Empire: Total War
The image of musket-wielding soldiers gives Empire most of its oomph. The invention of gunpowder has changed the gameplay: a previously viable desperate melee charge will be, quite literally, shot down by a well-positioned line of gunmen. Artillery is also more important than ever, and a hefty cannon barrage alongside having your cavalry successfully catch an opponent from behind produces genuine euphoria. So much work goes into fashioning your army that the sight of them succeeding is a delight, while watching them get torn to shreds is traumatic. The path-finding has been notably improved; its only downside is that sieges are fiddly and too difficult to manage.
Naval combat has been, understandably for the period, added to the mix, but difficulty in positioning and accurately firing across endless briny seas doesn’t particularly make for engrossing gameplay. The fluidity of the sea-based fighting makes it slightly unwieldy, too. It doesn’t detract from the game, but it’s the kind of addition that you’ll play a few times and then consign to the ‘auto-resolve’ button.
Rounding out the game is the map-based strategy sections, where you’ll build up your armies, move them about and deal with research, recruitment, politics and society. It provides a nice contrast from the battles, letting you operate at a slower pace and meticulously craft every aspect of your burgeoning society.

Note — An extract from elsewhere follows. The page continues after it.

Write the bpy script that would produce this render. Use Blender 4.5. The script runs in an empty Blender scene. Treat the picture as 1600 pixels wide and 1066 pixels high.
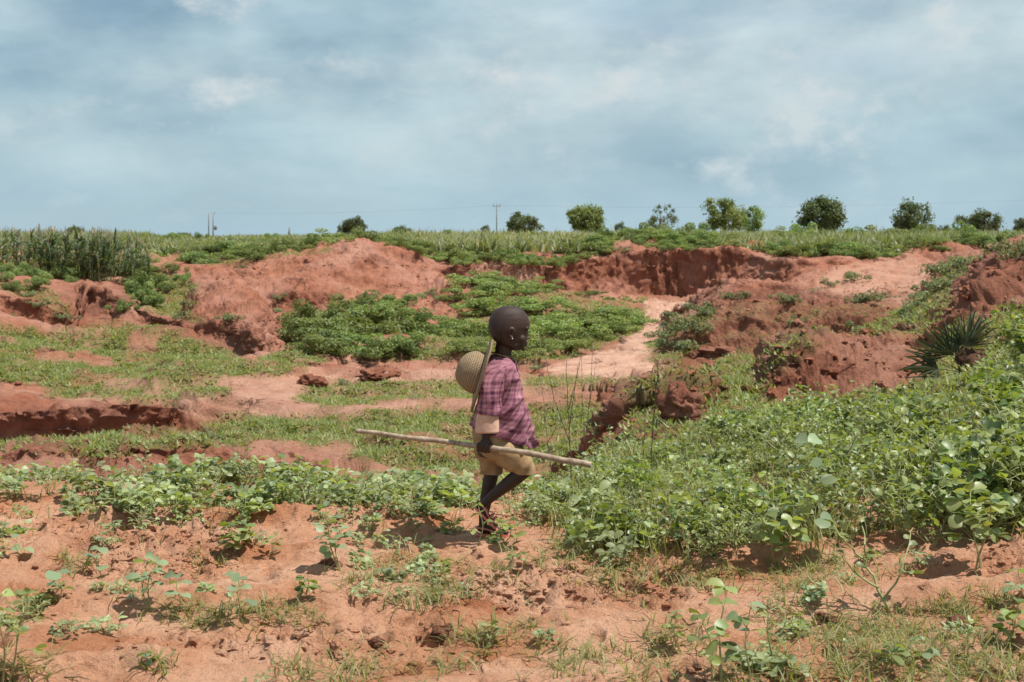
import bpy, math, random
import numpy as np
from mathutils import Matrix, Vector, Euler

# ------------------------------------------------------------------ camera
F = 2222.0          # focal length in pixels of the 1600-wide frame
HZ = 368.0          # pixel row of the horizon
EYE = 1.5           # eye height above the near field
scene = bpy.context.scene
COL = scene.collection
cam_data = bpy.data.cameras.new('camera')
cam = bpy.data.objects.new('camera', cam_data)
COL.objects.link(cam)
cam.location = (0, 0, EYE)
cam.rotation_euler = (math.radians(90), 0, 0)
cam_data.sensor_width = 36.0
cam_data.sensor_fit = 'HORIZONTAL'
cam_data.lens = 36.0 * F / 1600.0
cam_data.shift_y = -(533.0 - HZ) / 1600.0
cam_data.clip_start = 0.1
cam_data.clip_end = 20000
cam_data.dof.use_dof = True
cam_data.dof.focus_distance = 7.0
cam_data.dof.aperture_fstop = 8.0
scene.camera = cam

# ------------------------------------------------------------------ sky and sun
SUN = Vector((0.42, -0.10, 0.90)).normalized()
world = bpy.data.worlds.new('World')
scene.world = world
world.use_nodes = True
wn, wl = world.node_tree.nodes, world.node_tree.links
wn.clear()

def wnode(t, **kw):
    n = wn.new(t)
    for k, v in kw.items():
        setattr(n, k, v)
    return n

out = wnode('ShaderNodeOutputWorld')
bg = wnode('ShaderNodeBackground')
bg.inputs['Strength'].default_value = 0.1
sky = wnode('ShaderNodeTexSky')
sky.sky_type = 'NISHITA'
sky.sun_disc = False
sky.sun_elevation = math.asin(SUN.z)
sky.sun_rotation = math.atan2(SUN.x, SUN.y)
sky.altitude = 300
sky.air_density = 1.0
sky.dust_density = 1.5
tc = wnode('ShaderNodeTexCoord')
# cloud deck: layered, wider than tall, drawn in directions all round the sky
def wnoise(scale_vec, loc, detail, rough, dist, scale=1.0):
    mp = wnode('ShaderNodeMapping')
    mp.inputs['Scale'].default_value = scale_vec
    mp.inputs['Location'].default_value = loc
    wl.new(tc.outputs['Generated'], mp.inputs['Vector'])
    nz = wnode('ShaderNodeTexNoise')
    nz.inputs['Scale'].default_value = scale
    nz.inputs['Detail'].default_value = detail
    nz.inputs['Roughness'].default_value = rough
    nz.inputs['Distortion'].default_value = dist
    wl.new(mp.outputs['Vector'], nz.inputs['Vector'])
    return nz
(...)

Diplomacy is a viable option here too, and perhaps the most fundamental part of the map view is establishing, and subsequently maintaining, a profitable economy. The eighteenth century featured the institutionalisation of capitalism as much as it did vast empires, after all.
It’s just so easy to get lost in it all.
So much of the strategy genre is concentrated. These compressed titles are no bad thing, offering you a refined sense of distilled gameplay. Empire operates on a different scale, and with its enormity comes a roughness. It’s simply too big to have the polish of a six-hour title: its liberating sensation of player control comes at the cost of occasional AI bugs, long loading screens and the occasional bit of fiddly clicking. The trade-off is entirely worth it. Empire is distinct, challenging and immensely gratifying. Easily the finest example of the genre.